Why A Non-Profit? | 500 In 5

Jul 13, 2017
John Wark

This is a post in our anniversary series 500 in 5. Check out our other posts in this series.


There are a lot of threads to the story of the first five years at NSS. One of those threads is our start-up story. It’s an aspect of the NSS story that I often get asked about during our information sessions and during interviews with applicants: why did we decide to start the school and why did we decide to do it the way we did. Our fifth anniversary feels like a good time to go back and review some of those key decisions and see how they worked out in practice.

Probably the single biggest decision that we made when we considered the business model for NSS, and the one that still seems to most shape how applicants, employers, and the community view NSS, was the decision to establish NSS as a non-profit. Deciding to launch as a non-profit was not an obvious decision or an easy one. I’ve done several other start-ups, all of them for-profit (or at least intended to be, whether they became so or not is a story for another day). I knew next to nothing about non-profit corporations. I’d had almost no involvement with any non-profit except as a donor. And five years later, it’s obvious that almost every other bootcamp program in the country made a contrary decision and organized as for-profit businesses.

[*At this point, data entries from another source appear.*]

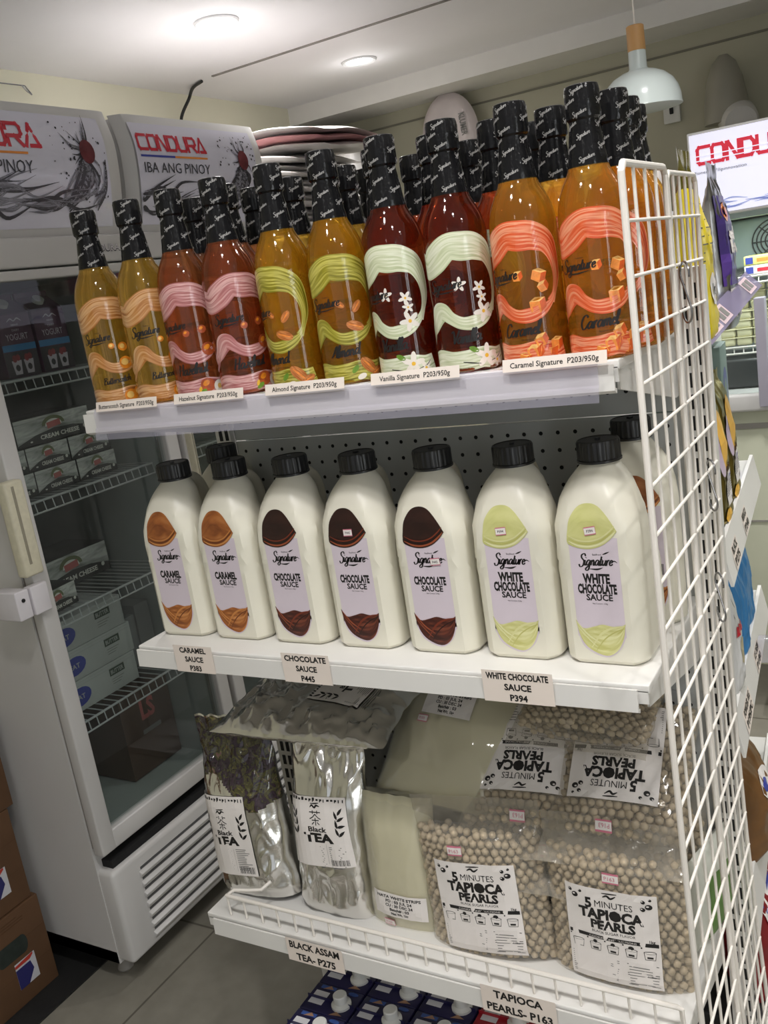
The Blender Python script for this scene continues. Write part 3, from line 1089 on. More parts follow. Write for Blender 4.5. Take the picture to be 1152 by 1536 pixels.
cm.box(-.003, .003, -.003, .003, JH+.018, JH+.0205, cap_m)
jcap_me = cm.mesh('screw_cap', ang=25)

lilac = mat('lilac_label_paper', S(216, 204, 214), 0.42, var=0.02, scale=8)
SAUCE = {
 'caramel': dict(dome=[S(112, 58, 26), S(158, 92, 44), S(188, 124, 70)], line=[S(206, 140, 78), S(110, 56, 24), S(200, 132, 70)], bowl=[S(108, 54, 22), S(166, 98, 46), S(210, 146, 88)], lines=['CARAMEL', 'SAUCE'], net='Net Content: 2.5kg'),
 'chocolate': dict(dome=[S(36, 20, 18), S(46, 25, 21), S(54, 30, 25)], line=[S(150, 78, 50), S(40, 20, 16), S(116, 50, 32)], bowl=[S(40, 18, 14), S(78, 36, 28), S(128, 68, 48)], lines=['CHOCOLATE', 'SAUCE'], net='Net Content: 2.5kg'),
 'white chocolate': dict(dome=[S(196, 196, 124), S(208, 207, 140), S(216, 214, 152)], line=[S(226, 225, 176), S(190, 188, 112), S(220, 218, 160)], bowl=[S(190, 188, 108), S(212, 210, 146), S(230, 228, 178)], lines=['WHITE', 'CHOCOLATE', 'SAUCE'], net='Net Content: 2.5kg'),
}
def jug_map(u, v, d):
    yf = jug_section(v)[0]
    return (u*.88, yf-d, v)

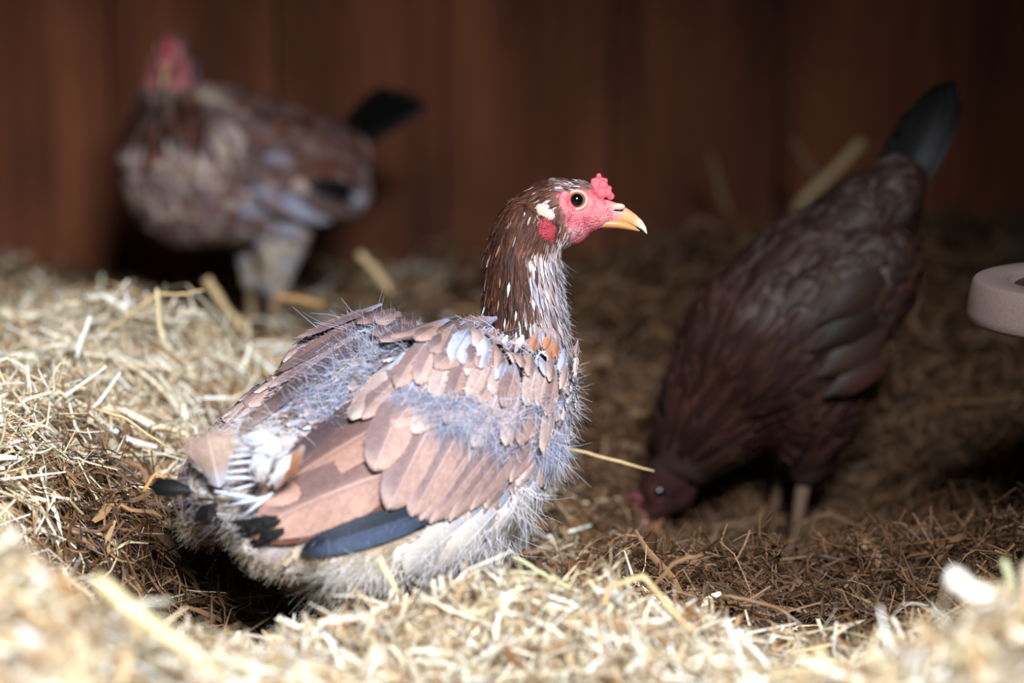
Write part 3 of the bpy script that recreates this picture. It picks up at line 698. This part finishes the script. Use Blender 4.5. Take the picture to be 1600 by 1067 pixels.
def contour1(p, n):
    r = region1(p); X, Y, Z = local1(p)
    if r in ('face', 'face2'): return None
    if r == 'crown':
        a, b, c = headuv(p); d = -H1.a*.8 - H1.b*.5 if b > 0 else -H1.b*1 - H1.a*.3
        if a > 0 and b > 10: return dict(dir=-H1.a - H1.b*.15, len=rs.uniform(.004, .0065), w=.0009, pal=rs.choice(['hackle', 'white', 'grey', 'hackdk', 'mauve', 'rustdk']), kind='hackle', l0=.0001, l1=.0008)
        if b < -38 and a > -12 + rs.gauss(0, 8): return dict(dir=d, len=rs.uniform(.005, .008), w=.0010, pal=rs.choice(['cream', 'pale', 'mauve', 'mauvedk', 'pale']), kind='hackle', l0=.0002, l1=.0014)
        if math.hypot(a+16, b+5) < 19: return dict(dir=d, len=.005, w=.0009, pal=rs.choice(['cream', 'pale', 'hackle', 'mauve']), kind='hackle', l0=.0001, l1=.001)
        return dict(dir=d+V((0, 0, rs.gauss(0, .2))), len=rs.uniform(.006, .009), w=.0012, pal=rs.choice(['hackle', 'hackle', 'hackdk', 'hackle', 'rustdk', 'hackdk', 'pale' if rs.random() < .3 else 'hackle']), kind='hackle', l0=.0002, l1=.0014)
    if r == 'neck':
        a = p.x - hd(822, 480).x + .2*max(0, (p.z-hd(826, 420).z)); back = a < .002 + rs.gauss(0, .004)
        if back:
            lo = sm(hd(820, 400).z, hd(820, 500).z, p.z)
            return dict(dir=neckflow(p)+V((rs.gauss(0, .08), rs.gauss(0, .08), 0)), len=rs.uniform(.010, .018), w=rs.uniform(.0013, .0024), pal=rs.choice(['hackle', 'hackle', 'hackdk', 'hackdk', 'hackdk'] if rs.random() < .96 - .16*lo else ['white', 'rusty', 'black', 'black']), kind='hackle', l0=.0005, l1=rs.uniform(.0015, .0035))
        if rs.random() < .62: return None
        return dict(dir=neckflow(p), len=rs.uniform(.007, .015), w=rs.uniform(.0008, .0022), pal=rs.choice(['grey', 'white', 'pale', 'rustdk', 'mauvedk', 'mauve', 'grey']), kind='hackle', l0=.0005, l1=.003)
    if covered(p, Y): return None
    f = flow1(p)
    if X < -.095: return dict(dir=f, len=rs.uniform(.010, .018), w=rs.uniform(.003, .006), pal=rs.choice(['cream', 'belly', 'mauve', 'white'] if Z > .09 else ['belly', 'mauvedk', 'belly']), l0=.0005, l1=.003)
    if Z > .135 and abs(Y) < .055 and X < .05:
        return dict(dir=f+l1_*rs.gauss(0, .35), len=rs.uniform(.012, .022), w=rs.uniform(.003, .0065), pal=rs.choice(['grey', 'grey', 'mauve', 'white', 'mauvedk', 'pale']), l0=.001, l1=rs.uniform(.003, .008))
    if Z < .105 and X < .09:
        if rs.random() < .45: return None
        return dict(dir=f, len=rs.uniform(.025, .045), w=rs.uniform(.012, .02), pal=rs.choice(['cream', 'cream', 'grey']) if X > -.03 else rs.choice(['belly', 'cream', 'belly']), l0=.0005, l1=.003)
    if X > .07: return dict(dir=f, len=rs.uniform(.014, .026), w=rs.uniform(.003, .006), pal=rs.choice(['grey', 'pale', 'cream', 'mauve', 'grey']), l0=.001, l1=.005)
    if abs(Y) > .045 and Y > 0: return dict(dir=f, len=rs.uniform(.03, .055), w=rs.uniform(.010, .02), pal=rs.choice(['mauve', 'pinktan', 'mauvedk', 'pale']), l0=.002, l1=.008)
    return dict(dir=f, len=rs.uniform(.016, .03), w=rs.uniform(.006, .011), pal=rs.choice(['mauve', 'pinktan', 'grey', 'pale']), l0=.0005, l1=.004)
dense = scatter_feathers(S1, 5200, contour1, rs)
def only_head(p, n): return contour1(p, n) if region1(p) in ('crown', 'neck') else None
dense += scatter_feathers(S1, 30000, only_head, rs, VS_MIN, 2)
hen.part('plumage', feather_mesh('plumage', dense), label='short body and hackle feathers', kind='stuff')

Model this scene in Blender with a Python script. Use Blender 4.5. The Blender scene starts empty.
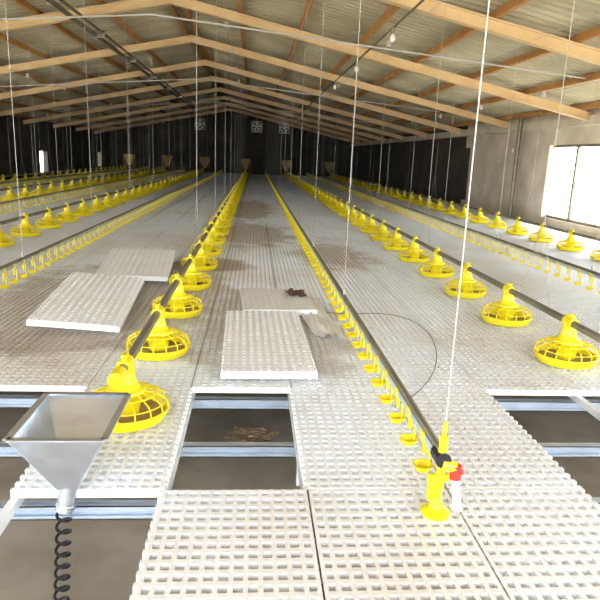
import bpy, math, random
from mathutils import Vector, Matrix, noise
random.seed(4)
S=0.6            # slat surface height over ground
XR,XL=6.25,-9.2  # side walls
YE=40.0; YF=-3.0
XC=-1.475; ZE=S+2.3; ZR=S+3.9
SL=(ZR-ZE)/(XR-XC)
D=bpy.data; C=bpy.context

# ---------------- materials
def mat(name,c1,c2=None,scale=4,rough=.6,metal=0,bump=0,detail=4,lo=.35,hi=.65,spec=.5,spots=None):
    m=D.materials.new(name); m.use_nodes=True; nt=m.node_tree; n=nt.nodes; l=nt.links
    b=n['Principled BSDF']; b.inputs['Roughness'].default_value=rough; b.inputs['Metallic'].default_value=metal
    b.inputs['Specular IOR Level'].default_value=spec
    b.inputs['Base Color'].default_value=(*c1,1)
    tc=n.new('ShaderNodeTexCoord')
    if c2 is not None:
        no=n.new('ShaderNodeTexNoise'); no.inputs['Scale'].default_value=scale; no.inputs['Detail'].default_value=detail
        l.new(tc.outputs['Object'],no.inputs['Vector'])
        cr=n.new('ShaderNodeValToRGB'); cr.color_ramp.elements[0].position=lo; cr.color_ramp.elements[1].position=hi
        cr.color_ramp.elements[0].color=(*c1,1); cr.color_ramp.elements[1].color=(*c2,1)
        l.new(no.outputs['Fac'],cr.inputs['Fac']); last=cr.outputs['Color']
        if spots:
            for (cx,cy,rx,ry,col) in spots:
                mp=n.new('ShaderNodeMapping'); mp.vector_type='POINT'
                mp.inputs['Location'].default_value=(-cx/rx,-cy/ry,0); mp.inputs['Scale'].default_value=(1/rx,1/ry,0)
                l.new(tc.outputs['Object'],mp.inputs['Vector'])
                ln=n.new('ShaderNodeVectorMath'); ln.operation='LENGTH'; l.new(mp.outputs['Vector'],ln.inputs[0])
                n2=n.new('ShaderNodeTexNoise'); n2.inputs['Scale'].default_value=4.0; n2.inputs['Detail'].default_value=5
                l.new(tc.outputs['Object'],n2.inputs['Vector'])
                ma=n.new('ShaderNodeMath'); ma.operation='MULTIPLY_ADD'; l.new(n2.outputs['Fac'],ma.inputs[0]); ma.inputs[1].default_value=1.6
                l.new(ln.outputs['Value'],ma.inputs[2])
                mr=n.new('ShaderNodeMapRange'); mr.inputs['From Min'].default_value=1.95; mr.inputs['From Max'].default_value=1.55
                mr.inputs['To Max'].default_value=.85
                l.new(ma.outputs[0],mr.inputs['Value'])
                mx=n.new('ShaderNodeMixRGB'); l.new(mr.outputs['Result'],mx.inputs['Fac']); l.new(last,mx.inputs['Color1']); mx.inputs['Color2'].default_value=(*col,1)
                last=mx.outputs['Color']
        l.new(last,b.inputs['Base Color'])
        if bump:
            bp=n.new('ShaderNodeBump'); bp.inputs['Strength'].default_value=bump; bp.inputs['Distance'].default_value=.02
            l.new(no.outputs['Fac'],bp.inputs['Height']); l.new(bp.outputs['Normal'],b.inputs['Normal'])
    return m
M={}
M['slat']=mat('slat_plastic',(.90,.93,.97),(.76,.72,.66),.8,.5,lo=.48,hi=.76,
   spots=[(-1.45,3.75,.62,.26,(.38,.28,.18)),(-1.2,5.0,1.0,1.5,(.54,.48,.41)),(-.45,6.6,.45,.5,(.38,.29,.2)),(.15,4.2,.55,1.2,(.60,.56,.50)),(-2.6,4.6,.5,.4,(.46,.37,.28)),(1.0,7.5,.5,.9,(.55,.48,.39)),(0.0,9.5,.6,1.5,(.5,.42,.33)),(-.1,14,.5,2.5,(.5,.42,.33))])
M['slat_clean']=mat('slat_plastic_clean',(.95,.96,.98),(.90,.90,.90),3,.42)
M['yellow']=mat('yellow_plastic',(.93,.77,.015),(.86,.70,.012),6,.35)
M['galv']=mat('galvanised_steel',(.66,.76,.88),(.54,.64,.76),9,.38,.6)
M['hopper']=mat('hopper_steel',(.76,.82,.90),(.62,.68,.77),14,.27,.85)
M['pipe']=mat('feed_pipe_steel',(.26,.24,.18),(.18,.16,.11),5,.45,.4)
M['white']=mat('white_beam',(.80,.82,.84),(.68,.70,.71),4,.5)
M['ground']=mat('pit_concrete',(.26,.22,.17),(.40,.35,.29),2.2,.9,bump=.3)
M['outside']=mat('outside_sand',(.62,.56,.46),(.70,.64,.54),.6,.95)
M['rafter']=mat('rafter_paint',(.76,.56,.29),(.66,.46,.22),2,.6)
M['purlin']=mat('purlin_timber',(.50,.25,.07),(.38,.18,.05),3,.7)
M['roof']=mat('roof_sheet',(.54,.49,.34),(.38,.34,.22),1.2,.75)
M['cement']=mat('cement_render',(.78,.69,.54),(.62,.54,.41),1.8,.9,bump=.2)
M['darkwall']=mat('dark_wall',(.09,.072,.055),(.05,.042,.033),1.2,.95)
M['cable']=mat('cable',(.50,.49,.45),None)
M['black']=mat('spring_steel',(.03,.03,.035),None,rough=.35,metal=.5)
M['red']=mat('red_plastic',(.7,.03,.02),None)
M['tan']=mat('cardboard',(.46,.34,.2),(.33,.23,.13),6,.9)
M['sack']=mat('sack_plastic',(.94,.94,.94),(.86,.84,.80),5,.5)
M['dark']=mat('dark_cloth',(.08,.05,.03),(.15,.09,.05),9,.9)
M['bin']=mat('bin_paint',(.55,.38,.16),None)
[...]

So what were the factors that led to the decision to become a non-profit - how and why did we make that decision?

1. Signaling - to prospective students, to employers and to the local developer community

For-profit higher education has developed a huge negative reputation over the past ten or fifteen years. For-profit college chains were taking regular hits in the press at the time we were making our decisions about launching NSS. While I don’t believe that for-profit schools are inherently flawed, I do think that education is a tricky business for for-profit operators.

There’s an inherent tension built into the business model of for-profit education. That tension can pull the whole venture out of shape if you are trying to satisfy the pressure of being a public for-profit school or if you are trying to give investors a satisfactory return on their investment in a for-profit school - and those are exactly the pressures that led so many for-profit schools astray. They became more about putting tuition-paying butts in seats than about successful student outcomes.

We decided that being a for-profit would send too many negative messages to too many NSS stakeholders. So, even though we knew that a successful school like NSS could generate very good margins and nice profits, we voted to engage with stakeholders on a different level by becoming a non-profit. Given that “coding bootcamps” were a new concept in 2012 and would likely be not well understood at the start, we wanted to send as few negative messages as possible as we launched.

Prospective Students

First and foremost, being a non-profit would signal something to prospective students about the purpose of NSS. We felt it would signal to students that their interests were more central to NSS. That we were more about student outcomes than making a buck.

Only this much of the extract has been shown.